Southern Remedy is Mississippi Public Broadcasting’s flagship health and wellness initiative. It includes a doctor call-in radio show every weekday, a health and wellness documentary TV/digital program, a Health Minute interstitial that airs during the weekly half-hour news round-up, health issues news and radio reporting, a healthy living guide, and materials to teach adults and children about good health habits.

Richland Source's community baby shower gave families an opportunity to get health information from local organizations including Richland Pregnancy Services

Richland Source Community Baby Shower

Richland Source hosted a community baby shower as a way for the local community to engage with solutions journalism work about infant mortality. Approximately 20 community organizations and 500 attendees came together to learn about resources and educational materials available to help with having a safe and healthy pregnancy and raising a healthy and happy baby.

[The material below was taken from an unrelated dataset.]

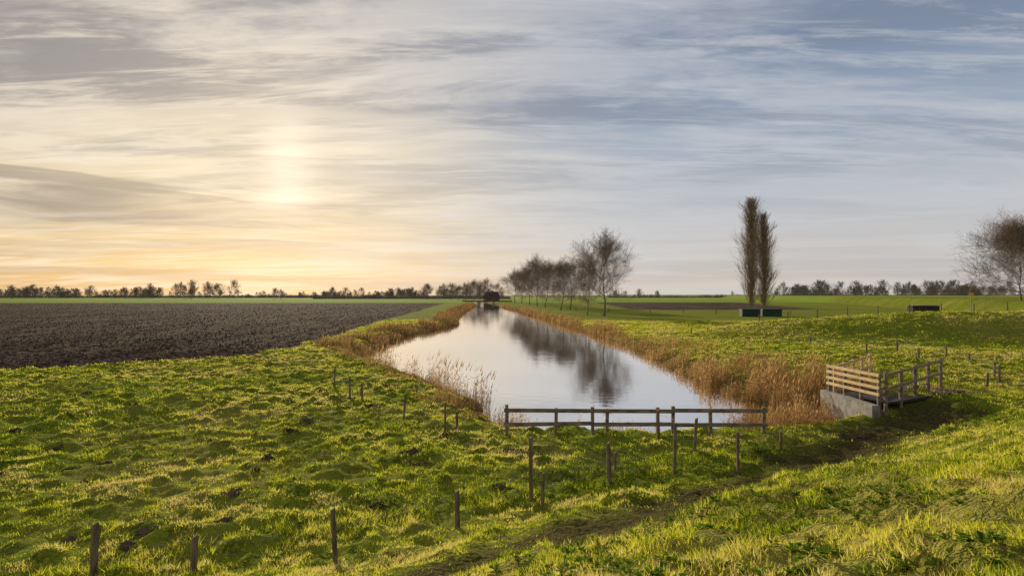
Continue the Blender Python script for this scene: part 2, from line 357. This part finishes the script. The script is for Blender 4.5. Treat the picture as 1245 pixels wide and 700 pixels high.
def place(o,x,y,s=1,r=0):
    z=float(Hgt(np.array([x*1.]),np.array([y*1.]),fine=False)[0]); o.location=(x,y,z-.1); o.scale=(s,s,s); o.rotation_euler=(0,0,r)
place(t1,24.1,179); place(t2,20.3,186,.84,1)
place(t3,17.3,243,.98,2)
for i,(px_,yy,s) in enumerate([(692,252,.95),(662,292,1.05),(653,325,1.1),(643,360,1.1),(634,410,1.1),(626,470,1.05)]):
    tree_obj('bare_tree',[t2,t3,t1][i%3].data,(px_-622)/F*yy,yy,s,i*1.7)
tr=mk('bare_tree',round_tree(17,11.5,.1,50,3,2,.014,9),m_bark,3); place(tr,(1241-622)/F*172,172,1.05,.4)
p1=mk('poplar_tree',poplar(31.5,3.5,3),m_popl,3); place(p1,63.2,180)
p2=mk('poplar_tree',poplar(27.5,2.9,4),m_popl,3); place(p2,66.8,181)
for i,(px_,yy,s) in enumerate([(590,560,.9),(575,600,.9),(566,640,.8),(548,700,.85),(519,760,.85),(583,620,.75),(604,600,.75),(557,650,.7)]):
    tree_obj('bare_tree',[t2,t3][i%2].data,(px_-622)/F*yy,yy,s*1.1,i*2.1,0)
def line_trees(name,spec,seed):
    rs=np.random.default_rng(seed); base=[]
    for k in range(5):
        S=np.array(round_tree(15,[6.5,5.6,6.0,7.2,6.8][k],[.2,.25,.3,.16,.22][k],16,2,2,.04,20+k)); base.append(tubes(S,3))
    VV=[];FF=[];off=0
    for (px0,px1,n,yy,h0,h1) in spec:
        cen=rs.uniform(px0,px1,max(3,n//7))
        for i in range(n):
            px=rs.uniform(px0,px1) if rs.random()<.6 else float(np.clip(rs.choice(cen)+rs.normal(0,7),px0,px1)); D=yy*rs.uniform(.9,1.12); h=rs.uniform(h0,h1)*rs.choice([.6,.85,1,1,1.3])
            V,Fc=base[rs.integers(5)]; s=h/15*D/yy; a=rs.uniform(0,6.28); wd=rs.uniform(.75,1.15)
            R=np.array([[math.cos(a),-math.sin(a),0],[math.sin(a),math.cos(a),0],[0,0,1]])
            v=(V@R.T)*s*np.array([wd,wd,1])+np.array([(px-622)/F*D,D,-.3]); VV.append(v);FF.append(Fc+off);off+=len(v)
    return np_mesh(name,np.concatenate(VV),np.concatenate(FF),m_fartree)
line_trees('distant_treeline',[(-120,240,105,1000,12,19),(-120,520,140,1150,8,13),(225,285,9,900,17,23),(320,355,5,850,12,15),(380,480,38,1100,8,14),(470,610,60,1000,10,17)],1)
line_trees('distant_treeline',[(740,800,14,1100,7,12),(880,945,8,1300,7,10),(945,1190,140,1100,14,23),(1190,1330,30,1100,14,22)],2)
def hedge(name,spec,seed):
    X=[];Y=[];Hh=[]
    rs=np.random.default_rng(seed)
    for (px0,px1,n,yy,h) in spec:
        px=rs.uniform(px0,px1,n); D=yy*rs.uniform(.97,1.03,n); X.append((px-622)/F*D);Y.append(D)
        Hh.append(h*(.3+1.2*fbm(px*.09,px*0+seed,3))*rs.uniform(.5,1.1,n))
    x=np.concatenate(X);y=np.concatenate(Y);h=np.concatenate(Hh)
    o=blades(name,x,y,h,1.6+0*x,m_fartree,rs.random(len(x)),.4,z=np.full(len(x),-.2)); return o
hedge('distant_hedge',[(-150,620,7000,1180,6),(380,620,2500,900,5),(740,1400,5000,1250,6),(945,1400,3500,1080,9)],3)

# ---------------- fences
def zt(x,y): return float(Hgt(np.array([float(x)]),np.array([float(y)]))[0])
def boxes(name,items,m,parent=None,bev=.008):
    V=[];Fc=[]
    for p0,p1,w,h in items:
        p0=Vector(p0);p1=Vector(p1);d=(p1-p0).normalized(); ref=Vector((0,0,1)) if abs(d.z)<.9 else Vector((0,1,0))
        s=d.cross(ref).normalized()*w/2; u=s.cross(d).normalized()*h/2; b=len(V)
        for p in (p0,p1):
            for a,c in ((-1,-1),(1,-1),(1,1),(-1,1)): V.append(p+s*a+u*c)
        Fc+=[(b,b+3,b+2,b+1),(b+4,b+5,b+6,b+7)]+[(b+i,b+(i+1)%4,b+4+(i+1)%4,b+4+i) for i in range(4)]
    me=bpy.data.meshes.new(name); me.from_pydata([tuple(v) for v in V],[],Fc); me.update(); me.materials.append(m)
    o=link(bpy.data.objects.new(name,me),parent)
    if bev:
        md=o.modifiers.new('b','BEVEL'); md.width=bev; md.segments=2
    return o
def posts_mesh(name,posts,m,parent=None):
    V=[];Fc=[];n=9
    for (x,y,z0,h,r,lx,ly) in posts:
        b=len(V); lv=[-.3,0,h*.5,h-.02,h]; rr=[r,r,r*.97,r*.94,r*.8]; ph=random.random()*6
        for L,q in zip(lv,rr):
            for i in range(n):
                a=ph+i*2*math.pi/n; k=1+.1*math.sin(i*2.3+ph*3)
                V.append((x+lx*L+math.cos(a)*q*k,y+ly*L+math.sin(a)*q*k,z0+L+(.03*math.cos(a) if L==h else 0)))
        for j in range(4):
            for i in range(n):
                Fc.append((b+j*n+i,b+j*n+(i+1)%n,b+(j+1)*n+(i+1)%n,b+(j+1)*n+i))
        Fc.append(tuple(b+4*n+i for i in range(n)))
    me=bpy.data.meshes.new(name); me.from_pydata(V,[],Fc); me.update(); me.materials.append(m)
    return link(bpy.data.objects.new(name,me),parent)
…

Side Effects Reporting: Opioids and Minorities in Indiana

Side Effects is a public health journalism initiative of WFYI Public Media in Indianapolis, in partnership with the Indiana Minority Health Coalition, to explore the issue of the opioid epidemic being presented as a “white” problem and its implications, like disparities in access to treatment, criminal sentencing, and even the language used to describe the addicted. The project includes a documentary, a panel discussion, and more.

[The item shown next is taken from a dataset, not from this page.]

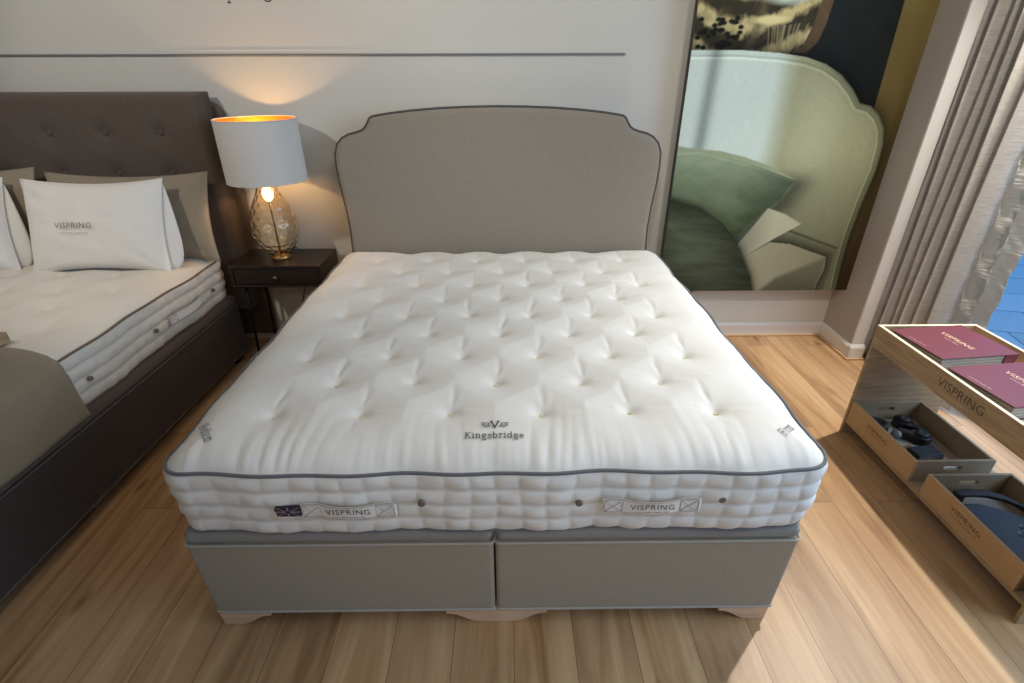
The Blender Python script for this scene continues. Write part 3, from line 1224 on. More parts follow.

TriPod: New Orleans at 300

To mark the city’s Tricentennial, WWNO New Orleans Public Radio produced TriPod: New Orleans at 300, a radio series and podcast that explores New Orleans’ lost stories and rich history. TriPod seeks out stories that haven’t yet been told, and voices that haven’t been at the table. TriPod is a collaboration with the Historic New Orleans Collection and the University of New Orleans Midlo Center for New Orleans Studies.

WYSO Community Voices’ Peer-to-Peer Initiative

WYSO’s Peer-to-Peer Initiative is an innovative approach to story collecting that has grown organically out of the station’s Community Voices training project. With help from freelance producers, WYSO trains citizens to interview each other. These interviews became radio and web series and community engagement events. When their stories are shared on the radio, the storytellers are validated and the listeners meet people whose experiences are likely different from their own.

Mohammed Bakr

KUOW’s “Ask A…” Project

KUOW’s “Ask A…” project is a community engagement initiative to promote empathy and understanding with groups that have been “othered” by media or politics. It features person-to-person conversation events where a group of “askers” have consecutive eight-minute conversations with a group of “answerers,” followed by a group discussion and a shared meal. Events have included Muslims, Trump supporters, transgender people, journalists, foster parents, immigrants, gun owners, and Special Olympics athletes.